Six presidential elections, no front-runner
Who will win in Honduras, Costa Rica, Colombia, Peru, Bolivia, and Chile? It's hard to model when the candidates and coalitions aren't clear.
In the next 12 months, presidential elections will be held in Honduras, Costa Rica, Colombia, Peru, Bolivia, and Chile. Honduras is a one round election and the rest are two round elections. Congressional elections will be held concurrently with the first round of the presidential elections, except in Colombia, where they will be held the month before.
The commonality among the six elections is just how undefined they all are and what that says about broken political and party systems in the region.
There are no front-runners.
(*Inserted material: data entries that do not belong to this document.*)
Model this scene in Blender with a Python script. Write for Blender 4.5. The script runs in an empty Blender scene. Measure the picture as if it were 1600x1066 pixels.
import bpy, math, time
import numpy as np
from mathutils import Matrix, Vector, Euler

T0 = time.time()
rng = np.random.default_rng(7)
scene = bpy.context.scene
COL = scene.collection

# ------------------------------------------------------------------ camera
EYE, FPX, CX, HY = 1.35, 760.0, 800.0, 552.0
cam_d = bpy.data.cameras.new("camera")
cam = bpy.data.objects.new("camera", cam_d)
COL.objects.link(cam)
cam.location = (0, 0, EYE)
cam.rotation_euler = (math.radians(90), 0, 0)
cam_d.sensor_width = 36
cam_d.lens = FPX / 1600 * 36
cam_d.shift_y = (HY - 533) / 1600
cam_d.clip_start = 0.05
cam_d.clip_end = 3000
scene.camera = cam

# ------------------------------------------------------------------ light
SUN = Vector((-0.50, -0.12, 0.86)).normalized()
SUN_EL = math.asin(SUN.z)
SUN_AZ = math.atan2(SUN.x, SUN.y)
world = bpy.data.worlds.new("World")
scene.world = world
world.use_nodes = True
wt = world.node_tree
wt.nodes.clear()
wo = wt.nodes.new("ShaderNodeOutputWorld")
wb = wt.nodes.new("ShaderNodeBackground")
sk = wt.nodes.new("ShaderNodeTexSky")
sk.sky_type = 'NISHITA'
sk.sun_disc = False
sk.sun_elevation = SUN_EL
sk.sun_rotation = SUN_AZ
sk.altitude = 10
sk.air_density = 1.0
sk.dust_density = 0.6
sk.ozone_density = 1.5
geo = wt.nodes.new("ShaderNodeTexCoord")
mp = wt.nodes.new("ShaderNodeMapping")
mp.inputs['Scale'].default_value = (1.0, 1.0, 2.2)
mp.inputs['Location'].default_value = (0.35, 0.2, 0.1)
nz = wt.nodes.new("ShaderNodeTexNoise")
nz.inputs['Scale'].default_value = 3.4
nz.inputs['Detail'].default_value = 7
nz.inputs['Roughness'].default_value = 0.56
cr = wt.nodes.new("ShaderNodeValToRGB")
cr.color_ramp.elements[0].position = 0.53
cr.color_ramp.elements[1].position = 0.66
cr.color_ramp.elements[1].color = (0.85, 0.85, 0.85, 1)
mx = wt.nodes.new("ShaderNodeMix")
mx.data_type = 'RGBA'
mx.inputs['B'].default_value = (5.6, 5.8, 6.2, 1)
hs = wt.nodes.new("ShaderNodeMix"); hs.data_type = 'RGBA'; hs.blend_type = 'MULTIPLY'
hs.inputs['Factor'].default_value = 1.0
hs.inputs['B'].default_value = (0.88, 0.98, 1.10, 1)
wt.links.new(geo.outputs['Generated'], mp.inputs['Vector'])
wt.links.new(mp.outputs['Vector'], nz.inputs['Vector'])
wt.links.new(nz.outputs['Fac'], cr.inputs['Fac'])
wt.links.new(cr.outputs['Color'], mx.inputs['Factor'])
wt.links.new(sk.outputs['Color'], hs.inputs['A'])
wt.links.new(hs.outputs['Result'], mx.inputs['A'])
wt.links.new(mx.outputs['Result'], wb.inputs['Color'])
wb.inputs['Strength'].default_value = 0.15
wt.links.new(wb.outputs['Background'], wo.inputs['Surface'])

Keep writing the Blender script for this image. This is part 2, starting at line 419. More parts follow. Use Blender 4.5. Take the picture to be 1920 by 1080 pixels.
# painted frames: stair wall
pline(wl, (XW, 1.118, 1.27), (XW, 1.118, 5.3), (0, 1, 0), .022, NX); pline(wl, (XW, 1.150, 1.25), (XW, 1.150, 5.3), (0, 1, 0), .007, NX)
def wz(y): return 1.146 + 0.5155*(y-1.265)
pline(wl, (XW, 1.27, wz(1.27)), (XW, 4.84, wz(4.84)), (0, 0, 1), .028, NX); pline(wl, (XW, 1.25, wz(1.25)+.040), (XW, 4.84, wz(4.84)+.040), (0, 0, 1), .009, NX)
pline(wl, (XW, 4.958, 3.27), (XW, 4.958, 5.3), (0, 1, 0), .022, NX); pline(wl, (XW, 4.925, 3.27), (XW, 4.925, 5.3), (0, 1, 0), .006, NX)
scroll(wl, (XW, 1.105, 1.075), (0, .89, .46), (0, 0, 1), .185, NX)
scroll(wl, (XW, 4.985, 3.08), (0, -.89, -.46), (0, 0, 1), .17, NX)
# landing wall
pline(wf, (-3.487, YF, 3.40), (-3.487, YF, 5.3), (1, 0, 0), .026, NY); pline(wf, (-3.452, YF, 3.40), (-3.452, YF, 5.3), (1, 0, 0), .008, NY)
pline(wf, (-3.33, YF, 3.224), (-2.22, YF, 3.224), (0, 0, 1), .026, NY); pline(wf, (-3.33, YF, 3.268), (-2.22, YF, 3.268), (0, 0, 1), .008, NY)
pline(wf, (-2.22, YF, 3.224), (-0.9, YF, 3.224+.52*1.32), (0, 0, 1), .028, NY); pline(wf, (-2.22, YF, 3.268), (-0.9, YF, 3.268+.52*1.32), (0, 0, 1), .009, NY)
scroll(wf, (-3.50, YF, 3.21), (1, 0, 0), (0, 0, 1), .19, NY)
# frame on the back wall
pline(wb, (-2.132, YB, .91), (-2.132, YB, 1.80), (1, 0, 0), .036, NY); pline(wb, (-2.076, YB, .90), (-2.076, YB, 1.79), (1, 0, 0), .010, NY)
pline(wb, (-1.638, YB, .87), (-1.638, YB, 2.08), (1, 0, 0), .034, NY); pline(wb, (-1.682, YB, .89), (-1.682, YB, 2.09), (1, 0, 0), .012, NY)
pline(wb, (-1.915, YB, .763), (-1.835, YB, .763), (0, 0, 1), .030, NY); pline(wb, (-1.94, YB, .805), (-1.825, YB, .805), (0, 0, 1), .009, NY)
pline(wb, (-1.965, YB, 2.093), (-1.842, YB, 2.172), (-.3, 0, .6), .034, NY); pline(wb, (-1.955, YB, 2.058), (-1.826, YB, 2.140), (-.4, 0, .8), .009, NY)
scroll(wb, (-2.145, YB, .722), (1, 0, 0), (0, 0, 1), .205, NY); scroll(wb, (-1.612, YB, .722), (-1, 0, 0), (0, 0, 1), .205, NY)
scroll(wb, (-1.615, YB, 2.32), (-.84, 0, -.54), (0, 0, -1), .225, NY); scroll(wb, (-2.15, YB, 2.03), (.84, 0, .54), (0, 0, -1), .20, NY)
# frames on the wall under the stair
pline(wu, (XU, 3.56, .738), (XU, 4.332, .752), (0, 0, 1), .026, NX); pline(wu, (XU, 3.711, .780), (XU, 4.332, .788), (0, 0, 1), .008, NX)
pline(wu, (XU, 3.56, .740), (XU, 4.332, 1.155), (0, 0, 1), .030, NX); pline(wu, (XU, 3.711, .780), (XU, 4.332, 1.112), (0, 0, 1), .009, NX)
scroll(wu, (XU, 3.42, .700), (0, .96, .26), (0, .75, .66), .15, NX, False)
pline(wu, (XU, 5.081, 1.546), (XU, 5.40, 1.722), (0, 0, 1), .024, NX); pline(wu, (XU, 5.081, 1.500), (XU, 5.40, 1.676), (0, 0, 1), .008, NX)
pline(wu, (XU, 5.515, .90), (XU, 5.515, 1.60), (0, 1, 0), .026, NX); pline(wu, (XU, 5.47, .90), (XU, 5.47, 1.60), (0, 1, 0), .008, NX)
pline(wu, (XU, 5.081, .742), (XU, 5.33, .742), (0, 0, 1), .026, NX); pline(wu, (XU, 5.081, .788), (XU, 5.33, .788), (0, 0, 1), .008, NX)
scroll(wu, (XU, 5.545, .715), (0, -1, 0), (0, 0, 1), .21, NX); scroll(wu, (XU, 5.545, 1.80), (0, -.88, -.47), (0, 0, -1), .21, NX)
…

Across the six countries, there is perhaps one presidential candidate polling above 30% (Rixi Moncada in Honduras, and even that is based on weak polling). Nobody polls close to the 50% mark. There are discussions about various potential populist candidates - including Kaiser and Kast in Chile and Davila in Colombia - but none of them is polling like a surging version of the next Bukele. Every article about someone “surging” in the polls is about someone sitting at maybe 20% support.
There are giant messy groups of candidates. Each of these countries (Honduras again being the exception) has a large group of potential candidates competing in an invisible primary to determine who will be the leading 3 or 5 candidates going into the actual campaign season. Colombia has over 20 people running for the presidency. Chile has a dozen candidates, though a few will be weeded out in the center-left primary later this month. In recent elections in Costa Rica, the winning candidate wasn’t even polling among the top three one month out from the election, and the same could happen again next year. Some of this is about how far the next election is into the future, but the lack of definition of the candidate fields is worse than usual and won’t consolidate neatly in most countries.
In four of the six countries, presidents aren’t naming clear successors. Castro named Moncada. Petro will dedazo his preferred successor and should be successful in doing so at some point in the coming months. In the other four countries, the presidents are struggling to turn their chosen successor, if there even is one, into a viable candidate that competes in the top two for the presidency. Many can’t even consolidate support behind a single candidate from their ideological coalition. Even Petro may struggle depending on how Colombian politics and the labor reform play out in the next few weeks.
Ideological coalitions are divided. Bolivia will likely have multiple candidates running on the right and left. Chile, Colombia, and Peru are expected to have multiple right-leaning candidates competing and dividing the vote in the first round, and may also have multiple center or left-leaning candidates. The ideal of a three candidate (left, center, right) race competing for two spots in the second round won’t happen. There will be 5-6 competitive candidates in most of these countries.
The party systems are broken. All of the comments above point to broken party systems in each of these countries. All of these countries lack strong institutional parties representing specific ideological spaces. Honduras’s Libre is a personalistic party following the Zelaya-Castro family and the Liberal Party was just hijacked by an outsider who avoids being boxed in on ideology. In Bolivia, the ruling MAS party is now divided into two or three factions. Colombia, Chile, Peru, and Bolivia are all seeing candidates creating parties or grabbing onto parties to be their platform, rather than institutional parties driving the campaign process.
All of the presidential winners are likely to lack a Congressional majority and struggle to build coalitions. The divided presidential races and weak parties mean that no party will gain a majority and Congresses will be split among many factions. It’s likely that in all six countries, the elected president will either lack a majority coalition or struggle to build one amid all the competing parties and leaders.